Tra gli effetti indiretti della presenza di questo animale nelle nostre montagne c’è quello che gli esperti definiscono “cascata trofica“. Lo studio “The strength of the Yellowstone trophic cascade after wolf reintroduction” ha analizzato i benefeci della reintroduzione dei lupi nel parco di Yellowstone. Secondo la ricerca la presenza dei lupi è riuscita a modificare il comportamento degli erbivori, i quali allontanandosi da alcuni ambienti, hanno permesso la ricostituzione naturale dei salici ripariali, prima minacciati dall’eccessivo pascolamento dei cervi. Un effetto a cascata che ha favorito anche la creazione di nuovi habitat per molte specie di uccelli.
L’opportunismo dei lupi unito alla massiccia presenza di attività pastorali in ambienti naturali può, come è ovvio che sia, comportare l’uccisione dei capi da bestiame. Un problema che non può essere ignorato, ma sul quale bisognerebbe evitare di creare crociate ideologiche e antiscientifiche che finiscono per danneggiare gli stessi allevatori. La gestione dei lupi in Italia non può essere ridotta a una caccia illogica e senza limiti.

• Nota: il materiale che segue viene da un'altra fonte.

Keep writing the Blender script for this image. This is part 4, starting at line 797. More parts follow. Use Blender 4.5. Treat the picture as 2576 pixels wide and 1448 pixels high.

Occorrerebbe invece finanziare l’istallazione di strumenti utili alla difesa degli animali da allevamento come recinti elettrici e dissuasori sonori, concentrarsi su altri metodi non letali come la presenza di cani pastore e l’utilizzo di flandry, un deterrente visivo pratico ed economico.
Per Adrian Treves del Nelson Institute for Environmental Studies dell’Università del Wisconsin «I predatori sono una risorsa pubblica la loro distruzione non può essere intrapresa alla leggera, senza prove che ne attestino l’efficacia, né per il solo beneficio di una ristretta minoranza di persone, come gli allevatori». Un’affermazione che evidenzia ancora di più l’inadeguatezza di proposte che in Italia invece ricevono sempre più consensi.